THE REQUEST:
Gather every line holding the string "this".

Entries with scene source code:
────────────────────

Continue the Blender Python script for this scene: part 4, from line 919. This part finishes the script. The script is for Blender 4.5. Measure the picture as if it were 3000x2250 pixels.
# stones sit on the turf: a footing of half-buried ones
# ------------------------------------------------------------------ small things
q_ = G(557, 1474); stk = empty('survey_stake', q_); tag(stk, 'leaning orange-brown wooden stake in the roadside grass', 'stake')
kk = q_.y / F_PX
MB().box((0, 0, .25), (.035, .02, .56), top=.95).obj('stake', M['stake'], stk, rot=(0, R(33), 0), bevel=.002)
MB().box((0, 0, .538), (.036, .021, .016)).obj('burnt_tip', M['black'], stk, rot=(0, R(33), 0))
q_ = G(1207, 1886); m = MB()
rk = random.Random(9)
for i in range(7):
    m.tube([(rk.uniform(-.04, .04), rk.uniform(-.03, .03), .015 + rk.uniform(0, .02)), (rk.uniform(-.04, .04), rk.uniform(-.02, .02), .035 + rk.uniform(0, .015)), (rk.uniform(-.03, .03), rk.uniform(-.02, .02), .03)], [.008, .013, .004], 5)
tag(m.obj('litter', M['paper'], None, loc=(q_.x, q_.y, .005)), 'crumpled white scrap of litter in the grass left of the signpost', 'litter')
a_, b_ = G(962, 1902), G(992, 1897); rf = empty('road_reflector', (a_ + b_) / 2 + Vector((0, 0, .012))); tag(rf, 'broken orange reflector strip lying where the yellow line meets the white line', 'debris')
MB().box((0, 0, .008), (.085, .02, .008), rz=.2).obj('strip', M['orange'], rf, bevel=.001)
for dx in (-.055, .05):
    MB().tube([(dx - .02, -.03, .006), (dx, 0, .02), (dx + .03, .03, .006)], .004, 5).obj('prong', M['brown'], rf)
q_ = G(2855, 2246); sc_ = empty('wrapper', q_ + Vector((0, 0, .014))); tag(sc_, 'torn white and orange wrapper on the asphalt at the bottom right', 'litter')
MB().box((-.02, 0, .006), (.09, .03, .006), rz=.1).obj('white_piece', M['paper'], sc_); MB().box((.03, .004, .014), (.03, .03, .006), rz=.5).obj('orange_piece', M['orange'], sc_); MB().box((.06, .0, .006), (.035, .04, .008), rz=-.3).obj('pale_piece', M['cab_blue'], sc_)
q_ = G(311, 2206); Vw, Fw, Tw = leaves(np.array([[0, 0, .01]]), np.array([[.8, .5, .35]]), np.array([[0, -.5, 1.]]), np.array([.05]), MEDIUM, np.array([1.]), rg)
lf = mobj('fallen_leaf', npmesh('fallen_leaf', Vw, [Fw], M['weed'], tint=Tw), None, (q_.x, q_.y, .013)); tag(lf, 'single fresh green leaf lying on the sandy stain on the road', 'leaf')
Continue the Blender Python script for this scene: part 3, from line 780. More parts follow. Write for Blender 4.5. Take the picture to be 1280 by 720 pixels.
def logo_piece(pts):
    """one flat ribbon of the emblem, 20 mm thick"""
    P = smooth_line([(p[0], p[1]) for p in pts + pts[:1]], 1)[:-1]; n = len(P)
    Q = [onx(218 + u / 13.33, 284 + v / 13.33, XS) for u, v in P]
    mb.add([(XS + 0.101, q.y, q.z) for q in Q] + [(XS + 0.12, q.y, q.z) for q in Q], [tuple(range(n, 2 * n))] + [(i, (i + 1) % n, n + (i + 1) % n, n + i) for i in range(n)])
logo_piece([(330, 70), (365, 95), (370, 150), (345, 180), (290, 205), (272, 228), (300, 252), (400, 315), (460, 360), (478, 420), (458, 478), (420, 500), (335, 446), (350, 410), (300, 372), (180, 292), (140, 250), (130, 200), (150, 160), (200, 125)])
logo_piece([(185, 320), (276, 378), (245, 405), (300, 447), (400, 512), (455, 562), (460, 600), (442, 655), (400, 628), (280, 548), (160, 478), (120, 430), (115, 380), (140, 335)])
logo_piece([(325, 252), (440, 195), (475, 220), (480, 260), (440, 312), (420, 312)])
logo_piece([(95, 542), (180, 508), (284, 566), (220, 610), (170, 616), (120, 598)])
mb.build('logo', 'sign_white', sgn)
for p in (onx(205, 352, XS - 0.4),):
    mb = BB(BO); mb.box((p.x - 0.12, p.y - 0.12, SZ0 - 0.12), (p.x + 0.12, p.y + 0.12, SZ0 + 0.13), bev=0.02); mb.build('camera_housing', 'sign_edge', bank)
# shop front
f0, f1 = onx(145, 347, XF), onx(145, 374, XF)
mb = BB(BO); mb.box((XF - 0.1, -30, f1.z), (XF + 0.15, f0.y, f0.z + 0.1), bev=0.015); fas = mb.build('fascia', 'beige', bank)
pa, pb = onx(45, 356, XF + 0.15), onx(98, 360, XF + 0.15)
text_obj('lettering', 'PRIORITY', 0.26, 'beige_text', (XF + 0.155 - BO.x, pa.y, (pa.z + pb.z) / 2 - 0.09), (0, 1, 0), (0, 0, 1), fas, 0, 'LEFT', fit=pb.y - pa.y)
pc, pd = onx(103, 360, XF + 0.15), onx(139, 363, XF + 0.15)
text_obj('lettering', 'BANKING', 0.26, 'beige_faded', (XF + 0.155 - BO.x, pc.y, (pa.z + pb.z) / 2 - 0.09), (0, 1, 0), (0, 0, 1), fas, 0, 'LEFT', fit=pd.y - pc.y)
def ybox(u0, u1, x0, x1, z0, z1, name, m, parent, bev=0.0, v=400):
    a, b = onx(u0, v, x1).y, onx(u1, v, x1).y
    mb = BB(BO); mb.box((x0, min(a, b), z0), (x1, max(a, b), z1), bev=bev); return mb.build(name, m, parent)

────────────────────

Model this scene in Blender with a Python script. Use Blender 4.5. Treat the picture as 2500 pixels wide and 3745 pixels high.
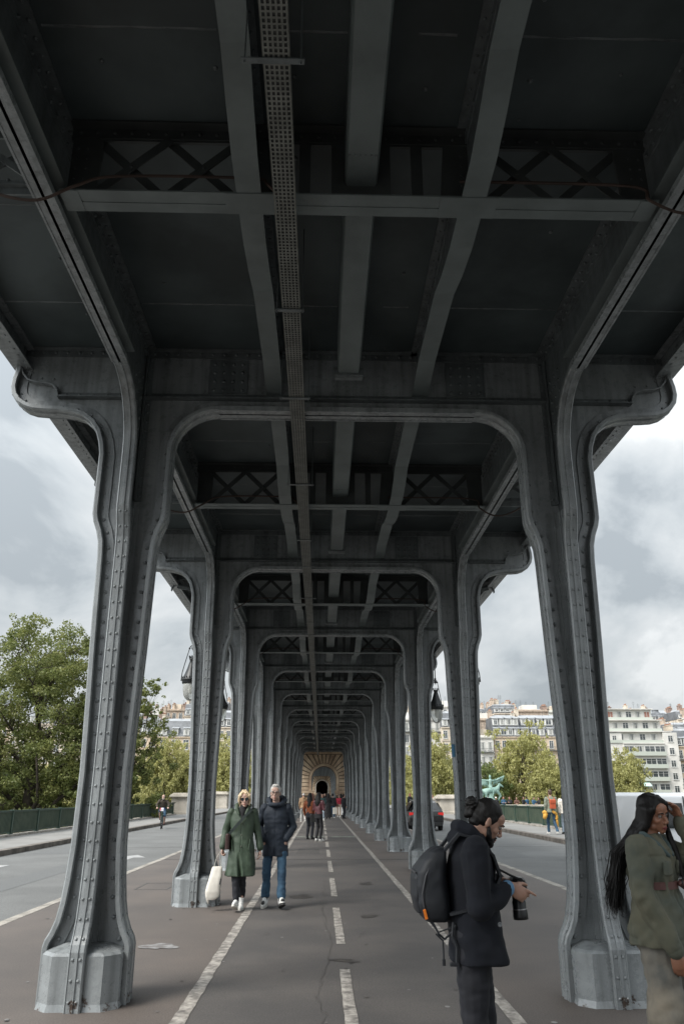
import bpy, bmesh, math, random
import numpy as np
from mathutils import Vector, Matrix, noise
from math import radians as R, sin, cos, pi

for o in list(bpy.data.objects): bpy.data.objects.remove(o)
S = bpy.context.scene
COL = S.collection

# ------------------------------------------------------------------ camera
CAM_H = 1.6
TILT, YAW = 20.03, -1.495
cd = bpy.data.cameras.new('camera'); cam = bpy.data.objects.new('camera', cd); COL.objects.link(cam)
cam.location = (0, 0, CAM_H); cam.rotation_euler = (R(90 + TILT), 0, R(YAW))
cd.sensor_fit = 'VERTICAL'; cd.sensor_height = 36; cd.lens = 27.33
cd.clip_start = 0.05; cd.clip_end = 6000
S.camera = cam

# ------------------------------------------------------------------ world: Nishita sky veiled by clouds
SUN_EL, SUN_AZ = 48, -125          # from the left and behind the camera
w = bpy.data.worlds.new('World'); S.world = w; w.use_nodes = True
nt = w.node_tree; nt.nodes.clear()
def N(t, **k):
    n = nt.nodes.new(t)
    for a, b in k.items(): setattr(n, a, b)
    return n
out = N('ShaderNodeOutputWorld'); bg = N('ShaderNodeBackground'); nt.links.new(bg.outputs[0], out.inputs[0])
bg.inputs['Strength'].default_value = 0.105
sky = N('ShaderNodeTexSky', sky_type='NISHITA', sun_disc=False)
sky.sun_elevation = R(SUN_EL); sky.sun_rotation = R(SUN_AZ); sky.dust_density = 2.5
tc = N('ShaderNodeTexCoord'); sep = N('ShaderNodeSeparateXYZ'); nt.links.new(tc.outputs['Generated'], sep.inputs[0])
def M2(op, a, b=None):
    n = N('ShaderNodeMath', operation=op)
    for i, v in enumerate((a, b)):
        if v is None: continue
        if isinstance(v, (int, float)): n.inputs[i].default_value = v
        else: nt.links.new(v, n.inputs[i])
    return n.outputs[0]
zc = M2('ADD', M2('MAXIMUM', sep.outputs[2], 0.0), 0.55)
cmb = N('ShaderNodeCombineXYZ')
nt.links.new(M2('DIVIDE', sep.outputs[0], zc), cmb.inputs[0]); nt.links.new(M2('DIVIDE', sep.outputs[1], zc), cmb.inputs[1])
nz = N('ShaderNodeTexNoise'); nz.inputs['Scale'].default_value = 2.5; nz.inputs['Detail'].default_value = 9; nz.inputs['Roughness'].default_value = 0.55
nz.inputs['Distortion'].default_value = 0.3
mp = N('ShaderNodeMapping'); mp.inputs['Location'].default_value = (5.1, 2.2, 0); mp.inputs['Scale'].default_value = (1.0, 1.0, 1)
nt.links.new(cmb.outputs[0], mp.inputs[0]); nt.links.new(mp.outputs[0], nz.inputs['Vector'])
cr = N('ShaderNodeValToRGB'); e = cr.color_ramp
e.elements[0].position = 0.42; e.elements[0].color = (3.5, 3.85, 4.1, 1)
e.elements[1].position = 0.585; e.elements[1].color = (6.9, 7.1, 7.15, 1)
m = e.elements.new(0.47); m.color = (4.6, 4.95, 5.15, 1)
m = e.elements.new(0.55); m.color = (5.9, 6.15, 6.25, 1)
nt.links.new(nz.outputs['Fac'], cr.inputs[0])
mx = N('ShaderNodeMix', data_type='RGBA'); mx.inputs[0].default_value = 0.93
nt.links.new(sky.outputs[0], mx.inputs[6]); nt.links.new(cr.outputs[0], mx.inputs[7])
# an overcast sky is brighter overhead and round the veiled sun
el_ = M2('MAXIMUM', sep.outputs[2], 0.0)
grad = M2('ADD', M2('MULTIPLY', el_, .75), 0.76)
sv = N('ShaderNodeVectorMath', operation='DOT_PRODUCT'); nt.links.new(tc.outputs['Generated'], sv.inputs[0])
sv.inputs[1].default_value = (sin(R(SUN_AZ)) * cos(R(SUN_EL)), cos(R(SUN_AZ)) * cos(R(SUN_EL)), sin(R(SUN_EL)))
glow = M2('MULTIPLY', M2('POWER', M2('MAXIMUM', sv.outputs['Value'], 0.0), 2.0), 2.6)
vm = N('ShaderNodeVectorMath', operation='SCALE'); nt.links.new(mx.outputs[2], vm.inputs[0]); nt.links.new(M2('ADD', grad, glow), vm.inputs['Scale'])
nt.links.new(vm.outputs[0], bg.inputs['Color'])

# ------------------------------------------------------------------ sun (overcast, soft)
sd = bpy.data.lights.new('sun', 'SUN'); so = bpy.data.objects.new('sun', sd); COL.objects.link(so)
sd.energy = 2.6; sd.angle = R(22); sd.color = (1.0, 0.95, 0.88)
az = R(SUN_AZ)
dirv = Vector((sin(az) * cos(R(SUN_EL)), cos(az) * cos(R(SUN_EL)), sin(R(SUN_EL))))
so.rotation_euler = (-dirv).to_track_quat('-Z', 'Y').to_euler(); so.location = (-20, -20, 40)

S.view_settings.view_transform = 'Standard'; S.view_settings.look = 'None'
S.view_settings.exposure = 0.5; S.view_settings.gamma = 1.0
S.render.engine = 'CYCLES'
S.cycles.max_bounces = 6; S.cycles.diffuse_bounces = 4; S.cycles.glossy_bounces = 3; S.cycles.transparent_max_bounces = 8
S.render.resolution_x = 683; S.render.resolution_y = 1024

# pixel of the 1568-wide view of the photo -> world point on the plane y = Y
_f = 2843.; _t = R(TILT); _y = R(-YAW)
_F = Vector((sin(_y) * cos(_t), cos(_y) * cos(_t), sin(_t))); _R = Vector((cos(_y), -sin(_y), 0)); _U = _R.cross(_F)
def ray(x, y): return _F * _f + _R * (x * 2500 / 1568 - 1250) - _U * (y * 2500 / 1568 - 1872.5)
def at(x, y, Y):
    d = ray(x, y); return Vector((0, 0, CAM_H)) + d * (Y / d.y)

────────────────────

RESPONSE BELOW:
Continue the Blender Python script for this scene: part 4, from line 919. This part finishes the script. The script is for Blender 4.5. Measure the picture as if it were 3000x2250 pixels.
Continue the Blender Python script for this scene: part 3, from line 780. More parts follow. Write for Blender 4.5. Take the picture to be 1280 by 720 pixels.
Model this scene in Blender with a Python script. Use Blender 4.5. Treat the picture as 2500 pixels wide and 3745 pixels high.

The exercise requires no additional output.